PROBLEM DETAILS:
Print all entries word for word.

Scene script records:
——————

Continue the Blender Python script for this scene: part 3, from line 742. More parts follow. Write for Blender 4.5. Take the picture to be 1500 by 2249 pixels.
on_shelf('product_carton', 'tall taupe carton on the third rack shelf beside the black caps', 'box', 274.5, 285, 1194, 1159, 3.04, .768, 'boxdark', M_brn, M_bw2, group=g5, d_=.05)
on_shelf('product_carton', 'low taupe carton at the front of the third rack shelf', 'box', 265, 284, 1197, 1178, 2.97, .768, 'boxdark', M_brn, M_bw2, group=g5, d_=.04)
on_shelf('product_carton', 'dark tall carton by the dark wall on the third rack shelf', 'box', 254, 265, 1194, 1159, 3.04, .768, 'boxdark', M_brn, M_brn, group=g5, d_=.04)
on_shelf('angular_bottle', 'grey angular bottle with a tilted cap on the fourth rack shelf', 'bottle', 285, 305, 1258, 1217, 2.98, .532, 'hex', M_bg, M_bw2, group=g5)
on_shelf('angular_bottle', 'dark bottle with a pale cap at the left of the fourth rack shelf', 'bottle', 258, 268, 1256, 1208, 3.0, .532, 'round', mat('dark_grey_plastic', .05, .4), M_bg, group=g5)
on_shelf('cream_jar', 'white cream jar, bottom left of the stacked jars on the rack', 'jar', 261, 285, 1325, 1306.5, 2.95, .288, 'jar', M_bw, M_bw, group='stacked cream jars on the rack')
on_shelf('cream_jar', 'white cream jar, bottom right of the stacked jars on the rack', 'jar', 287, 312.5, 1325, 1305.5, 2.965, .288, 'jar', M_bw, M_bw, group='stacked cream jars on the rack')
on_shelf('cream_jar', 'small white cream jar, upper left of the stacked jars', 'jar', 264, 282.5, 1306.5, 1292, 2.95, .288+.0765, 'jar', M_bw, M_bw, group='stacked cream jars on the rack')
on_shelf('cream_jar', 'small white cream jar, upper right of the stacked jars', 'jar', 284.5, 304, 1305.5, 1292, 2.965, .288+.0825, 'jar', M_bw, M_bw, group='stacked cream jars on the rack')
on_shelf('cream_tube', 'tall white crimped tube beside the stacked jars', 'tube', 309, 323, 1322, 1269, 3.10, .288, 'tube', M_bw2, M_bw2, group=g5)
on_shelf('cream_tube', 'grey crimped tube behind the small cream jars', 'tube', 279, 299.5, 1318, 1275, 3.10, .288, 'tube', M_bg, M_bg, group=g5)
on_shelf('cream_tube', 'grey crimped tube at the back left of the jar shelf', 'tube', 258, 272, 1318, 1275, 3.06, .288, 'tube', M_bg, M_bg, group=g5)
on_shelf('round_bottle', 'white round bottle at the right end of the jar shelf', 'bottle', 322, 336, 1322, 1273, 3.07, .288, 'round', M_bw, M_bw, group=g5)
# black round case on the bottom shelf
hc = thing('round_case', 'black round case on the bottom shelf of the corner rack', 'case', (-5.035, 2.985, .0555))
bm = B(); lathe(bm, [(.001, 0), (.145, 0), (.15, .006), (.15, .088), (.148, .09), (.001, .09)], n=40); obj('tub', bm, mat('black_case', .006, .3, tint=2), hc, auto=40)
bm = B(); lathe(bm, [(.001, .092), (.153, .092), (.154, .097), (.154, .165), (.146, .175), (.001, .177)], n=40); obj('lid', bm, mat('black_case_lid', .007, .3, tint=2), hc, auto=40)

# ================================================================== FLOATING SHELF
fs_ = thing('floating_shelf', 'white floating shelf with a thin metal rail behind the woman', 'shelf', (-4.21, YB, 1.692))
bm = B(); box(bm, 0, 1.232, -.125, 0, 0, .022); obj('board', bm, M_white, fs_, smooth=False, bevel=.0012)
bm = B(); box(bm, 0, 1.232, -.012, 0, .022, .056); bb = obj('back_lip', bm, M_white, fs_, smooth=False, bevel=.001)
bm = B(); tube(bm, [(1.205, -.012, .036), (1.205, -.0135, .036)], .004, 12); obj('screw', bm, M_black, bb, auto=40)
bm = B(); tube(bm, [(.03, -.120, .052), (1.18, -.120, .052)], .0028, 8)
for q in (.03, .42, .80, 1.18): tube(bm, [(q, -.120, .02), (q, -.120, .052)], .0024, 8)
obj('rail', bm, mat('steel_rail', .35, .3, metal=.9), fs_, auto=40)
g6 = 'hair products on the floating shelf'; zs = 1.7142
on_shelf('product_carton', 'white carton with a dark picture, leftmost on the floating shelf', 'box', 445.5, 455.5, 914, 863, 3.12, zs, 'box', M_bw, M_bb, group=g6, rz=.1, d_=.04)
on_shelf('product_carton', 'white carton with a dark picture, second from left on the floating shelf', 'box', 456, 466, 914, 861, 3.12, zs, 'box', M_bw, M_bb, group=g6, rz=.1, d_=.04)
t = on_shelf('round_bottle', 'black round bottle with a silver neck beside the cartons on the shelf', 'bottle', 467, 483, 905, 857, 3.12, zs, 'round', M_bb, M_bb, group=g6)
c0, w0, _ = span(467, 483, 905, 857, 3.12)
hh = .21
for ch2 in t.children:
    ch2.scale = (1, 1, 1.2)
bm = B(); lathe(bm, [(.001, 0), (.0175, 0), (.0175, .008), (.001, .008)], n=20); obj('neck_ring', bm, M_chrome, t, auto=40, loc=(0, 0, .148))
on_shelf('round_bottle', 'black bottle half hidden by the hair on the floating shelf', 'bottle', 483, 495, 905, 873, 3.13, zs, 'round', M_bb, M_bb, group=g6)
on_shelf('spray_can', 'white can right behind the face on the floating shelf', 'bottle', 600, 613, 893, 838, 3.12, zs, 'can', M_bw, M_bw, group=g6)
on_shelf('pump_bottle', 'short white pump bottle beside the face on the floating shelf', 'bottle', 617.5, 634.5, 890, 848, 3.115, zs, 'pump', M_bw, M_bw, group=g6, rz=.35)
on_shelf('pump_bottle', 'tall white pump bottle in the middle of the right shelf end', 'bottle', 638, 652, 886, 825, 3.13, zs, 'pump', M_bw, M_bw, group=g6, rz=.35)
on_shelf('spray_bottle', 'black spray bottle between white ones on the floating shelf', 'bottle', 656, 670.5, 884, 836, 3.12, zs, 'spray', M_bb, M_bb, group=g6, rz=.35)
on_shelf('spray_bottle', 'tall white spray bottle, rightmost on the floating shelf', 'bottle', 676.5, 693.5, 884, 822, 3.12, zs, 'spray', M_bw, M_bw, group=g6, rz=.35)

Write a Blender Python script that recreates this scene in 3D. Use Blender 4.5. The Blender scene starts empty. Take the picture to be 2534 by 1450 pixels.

——————

SOLVED EXERCISE:
Continue the Blender Python script for this scene: part 3, from line 742. More parts follow. Write for Blender 4.5. Take the picture to be 1500 by 2249 pixels.
on_shelf('product_carton', 'tall taupe carton on the third rack shelf beside the black caps', 'box', 274.5, 285, 1194, 1159, 3.04, .768, 'boxdark', M_brn, M_bw2, group=g5, d_=.05)
on_shelf('product_carton', 'low taupe carton at the front of the third rack shelf', 'box', 265, 284, 1197, 1178, 2.97, .768, 'boxdark', M_brn, M_bw2, group=g5, d_=.04)
on_shelf('product_carton', 'dark tall carton by the dark wall on the third rack shelf', 'box', 254, 265, 1194, 1159, 3.04, .768, 'boxdark', M_brn, M_brn, group=g5, d_=.04)
on_shelf('angular_bottle', 'grey angular bottle with a tilted cap on the fourth rack shelf', 'bottle', 285, 305, 1258, 1217, 2.98, .532, 'hex', M_bg, M_bw2, group=g5)
on_shelf('angular_bottle', 'dark bottle with a pale cap at the left of the fourth rack shelf', 'bottle', 258, 268, 1256, 1208, 3.0, .532, 'round', mat('dark_grey_plastic', .05, .4), M_bg, group=g5)
on_shelf('cream_jar', 'white cream jar, bottom left of the stacked jars on the rack', 'jar', 261, 285, 1325, 1306.5, 2.95, .288, 'jar', M_bw, M_bw, group='stacked cream jars on the rack')
on_shelf('cream_jar', 'white cream jar, bottom right of the stacked jars on the rack', 'jar', 287, 312.5, 1325, 1305.5, 2.965, .288, 'jar', M_bw, M_bw, group='stacked cream jars on the rack')
on_shelf('cream_jar', 'small white cream jar, upper left of the stacked jars', 'jar', 264, 282.5, 1306.5, 1292, 2.95, .288+.0765, 'jar', M_bw, M_bw, group='stacked cream jars on the rack')
on_shelf('cream_jar', 'small white cream jar, upper right of the stacked jars', 'jar', 284.5, 304, 1305.5, 1292, 2.965, .288+.0825, 'jar', M_bw, M_bw, group='stacked cream jars on the rack')
on_shelf('cream_tube', 'tall white crimped tube beside the stacked jars', 'tube', 309, 323, 1322, 1269, 3.10, .288, 'tube', M_bw2, M_bw2, group=g5)
on_shelf('cream_tube', 'grey crimped tube behind the small cream jars', 'tube', 279, 299.5, 1318, 1275, 3.10, .288, 'tube', M_bg, M_bg, group=g5)
on_shelf('cream_tube', 'grey crimped tube at the back left of the jar shelf', 'tube', 258, 272, 1318, 1275, 3.06, .288, 'tube', M_bg, M_bg, group=g5)
on_shelf('round_bottle', 'white round bottle at the right end of the jar shelf', 'bottle', 322, 336, 1322, 1273, 3.07, .288, 'round', M_bw, M_bw, group=g5)
# black round case on the bottom shelf
hc = thing('round_case', 'black round case on the bottom shelf of the corner rack', 'case', (-5.035, 2.985, .0555))
bm = B(); lathe(bm, [(.001, 0), (.145, 0), (.15, .006), (.15, .088), (.148, .09), (.001, .09)], n=40); obj('tub', bm, mat('black_case', .006, .3, tint=2), hc, auto=40)
bm = B(); lathe(bm, [(.001, .092), (.153, .092), (.154, .097), (.154, .165), (.146, .175), (.001, .177)], n=40); obj('lid', bm, mat('black_case_lid', .007, .3, tint=2), hc, auto=40)

# ================================================================== FLOATING SHELF
fs_ = thing('floating_shelf', 'white floating shelf with a thin metal rail behind the woman', 'shelf', (-4.21, YB, 1.692))
bm = B(); box(bm, 0, 1.232, -.125, 0, 0, .022); obj('board', bm, M_white, fs_, smooth=False, bevel=.0012)
bm = B(); box(bm, 0, 1.232, -.012, 0, .022, .056); bb = obj('back_lip', bm, M_white, fs_, smooth=False, bevel=.001)
bm = B(); tube(bm, [(1.205, -.012, .036), (1.205, -.0135, .036)], .004, 12); obj('screw', bm, M_black, bb, auto=40)
bm = B(); tube(bm, [(.03, -.120, .052), (1.18, -.120, .052)], .0028, 8)
for q in (.03, .42, .80, 1.18): tube(bm, [(q, -.120, .02), (q, -.120, .052)], .0024, 8)
obj('rail', bm, mat('steel_rail', .35, .3, metal=.9), fs_, auto=40)
g6 = 'hair products on the floating shelf'; zs = 1.7142
on_shelf('product_carton', 'white carton with a dark picture, leftmost on the floating shelf', 'box', 445.5, 455.5, 914, 863, 3.12, zs, 'box', M_bw, M_bb, group=g6, rz=.1, d_=.04)
on_shelf('product_carton', 'white carton with a dark picture, second from left on the floating shelf', 'box', 456, 466, 914, 861, 3.12, zs, 'box', M_bw, M_bb, group=g6, rz=.1, d_=.04)
t = on_shelf('round_bottle', 'black round bottle with a silver neck beside the cartons on the shelf', 'bottle', 467, 483, 905, 857, 3.12, zs, 'round', M_bb, M_bb, group=g6)
c0, w0, _ = span(467, 483, 905, 857, 3.12)
hh = .21
for ch2 in t.children:
    ch2.scale = (1, 1, 1.2)
bm = B(); lathe(bm, [(.001, 0), (.0175, 0), (.0175, .008), (.001, .008)], n=20); obj('neck_ring', bm, M_chrome, t, auto=40, loc=(0, 0, .148))
on_shelf('round_bottle', 'black bottle half hidden by the hair on the floating shelf', 'bottle', 483, 495, 905, 873, 3.13, zs, 'round', M_bb, M_bb, group=g6)
on_shelf('spray_can', 'white can right behind the face on the floating shelf', 'bottle', 600, 613, 893, 838, 3.12, zs, 'can', M_bw, M_bw, group=g6)
on_shelf('pump_bottle', 'short white pump bottle beside the face on the floating shelf', 'bottle', 617.5, 634.5, 890, 848, 3.115, zs, 'pump', M_bw, M_bw, group=g6, rz=.35)
on_shelf('pump_bottle', 'tall white pump bottle in the middle of the right shelf end', 'bottle', 638, 652, 886, 825, 3.13, zs, 'pump', M_bw, M_bw, group=g6, rz=.35)
on_shelf('spray_bottle', 'black spray bottle between white ones on the floating shelf', 'bottle', 656, 670.5, 884, 836, 3.12, zs, 'spray', M_bb, M_bb, group=g6, rz=.35)
on_shelf('spray_bottle', 'tall white spray bottle, rightmost on the floating shelf', 'bottle', 676.5, 693.5, 884, 822, 3.12, zs, 'spray', M_bw, M_bw, group=g6, rz=.35)

Write a Blender Python script that recreates this scene in 3D. Use Blender 4.5. The Blender scene starts empty. Take the picture to be 2534 by 1450 pixels.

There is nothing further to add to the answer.